I end up doing about 30 boulder problems over 3 to 4 hours. During the
first two hypertrophy sessions you will feel weak but soon after that
your body will adjust and you will start cranking hard boulder problems.
If
you take your climbing seriously, get yourself your own gym. It allows
you to train at any time and - more importantly - no one will change
your set problems. Set problems are particularly important in the hypertrophy
and power endurance phases as they allow you to do large volumes of
climbing which is essential for competitions and onsighting.
Doing
many set problems won't tire you out, and you won't need to spend time
on one particular problem trying to figure it out. Instead, you'll do
the problems first go. I letter every panel, and number the holds on
each panel. Then I use a spreadsheet to mark the problems. The boulder
problem database for my wall is just short of 50.
What you are aiming for in this phase is not to get pumped, but to fall
off the wall because you can't pull a move due to lack of power. After
2 to 3 hours of good hypertrophy training your muscles should ache,
and the next morning you should feel like a slap stokvis. I rarely train
two days of hypertrophy, but tend to do day on day off cycles. I might
do some ARC/easy climbing the next day, but always remember to rest
the day before so that you are fresh to pull hard.
Variety is the spice of life, so try not to repeat problems in one training
session. Variety will ensure that you enjoy your training, and a motivated
training partner will also help you to get the most out of each session.
A training partner will also uncover your weaknesses as you struggle
to climb his or her type of problems.
On the weekend, I would suggest that you do some hard bouldering, short
powerful routes or easy ARC routes. This ensures that you wont't fade
away in your gym. Remember to do some climbing outdoors as it will keep
your mind in touch with leading routes.
3.
Recruitment(week 8)
Huge amounts of power are not necessary for competitions and long routes,
but an increase in strength will equate to an increase in endurance
as you won't be pulling so hard (smaller percentage of your maximum
strength) when you use that sloper or edge. To crank really hard we
need to teach our muscle to use 100% of our muscle fibres.
We teach our muscle fibres to all pull at once (i.e. 100% recruitment)
by pulling real hard and real simple! During weeks 6 to 7 I start doing
some really short hard problems in the middle of my hypertrophy sessions.
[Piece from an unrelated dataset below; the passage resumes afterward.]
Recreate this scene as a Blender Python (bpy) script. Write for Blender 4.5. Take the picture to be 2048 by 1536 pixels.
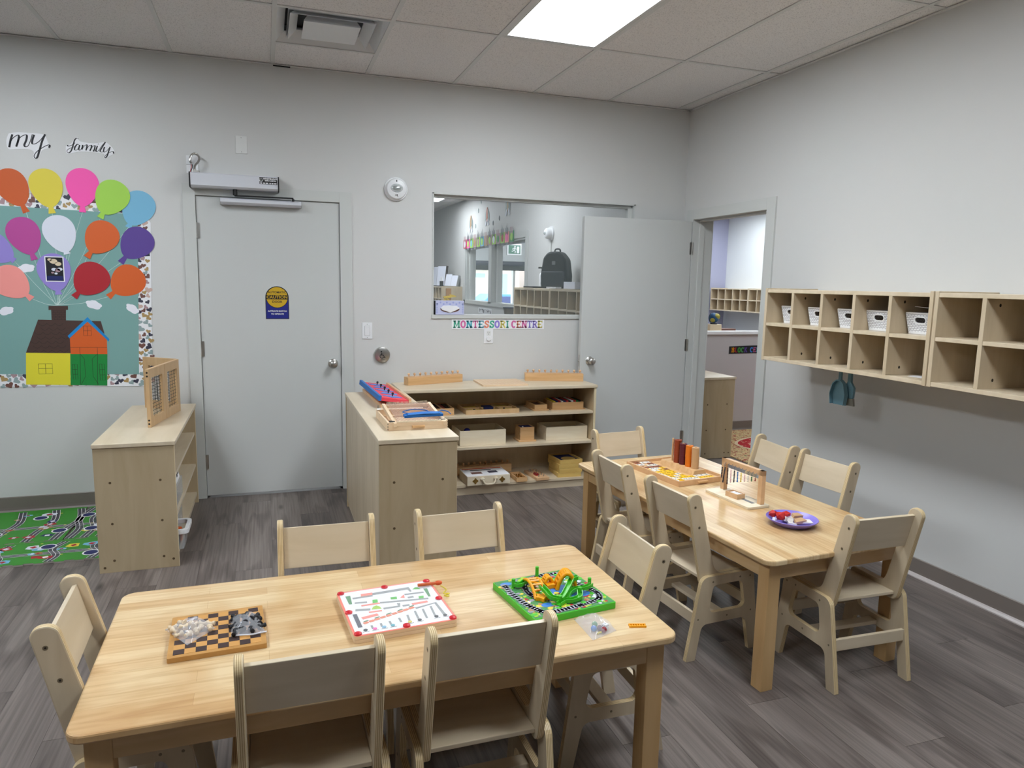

During week 8 I warm up, and then do progressively harder problems for
about 45 minutes. Then, I'll follow this with about 45 minutes of intense
campus boarding. The campus boarding sets should last no longer than
5 seconds, and must concentrate on your forearms. Really focus yourself
mentally here as it is no easy task doing recruitment training. After
this session I'll cool down by doing tons of hypertrophy problems until
my forearms ache.
Once
again, listen to your body, but I recommend that a really hard recruitment
session may need to be followed by 2 days rest. A boulderer or a climber
that concentrates on short hard redpoints should spend more time with
recruitment to improve their max strength. A climber who concentrates
on competitions or onsighting will want to develop engrams more than
strength so will want to do more moves and will there fore do less recruitment.
4.
Power Endurance (weeks 9 to 11)
This is the training that masochistic climbers love so much as the saying
"No pain, no gain" applies here. The idea in this phase is
to get so pumped that you won't be able to bush your teeth before you
collapse in bed.
PE
is one facet of training that I haven't perfected yet, but I've come
up with some good ideas after talking to David Olds and doing some experiments.
I've tried climbing on my wall following no particular route for 5-6
minutes, and also doing a really intense 3 minute known problem. I found
that I got really pumped but could only do 3 to 4 of these sets in one
night, which meant that I didn't get enough movement.
What
I now do is climb a set problem of 25-30 moves (made by linking 3-4
of my hypertrophy problems). Then I rest for around 3 minutes before
doing another different set of 25-30 moves. The idea is not to get too
blown in the first 2 sets but to pace myself. I rest 3 minutes again,
and finally absolutely blow myself on a different problem. This is the
same intensity as the first two, but I usually end up climbing about
40-50 sickly pumping moves. Then rest for about 30 minutes and repeat
the triple set until you start to palpitate. I start to go cross-eyed
after 4 triple sets. By the end of the evening you should be so stuffed
that you can't even do your warm up problems.
What
is important to remember is that we've entered into the potential overtraining
zone. The combination of high power and lactic acid are not good, so
I limit the length of this cycle to 3 weeks. Once again, listen carefully
for those aches.
PE
training shows benefits very quickly, and after 2 to 3 sessions you
will feel your endurance start to sky rocket. After the first week get
out to the crags and start pushing you onsight level or try that steep
and pumpy redpoint, as these are also good forms of PE training. Organise
your training so that you will have done about 2 weeks of PE and pumpy
rock climbing before a competition.
There
is one unfortunate trade off with this phase of training, and that is
that it can lower your power. To combat this I sometimes spend half
an evening doing some power and then finish off with 2 or 3 triple power
endurance sets. This will ensure that your power levels remain high.
5.
Rest (week 12)
To words to say it all - injury prevention! Rest for two weeks and rest
well. Score some points with your spouse/lover and go for a dirty weekend
somewhere. Whatever you do, don't climb! This will ensure that you will
be psyched and well rested when you start your cycle again!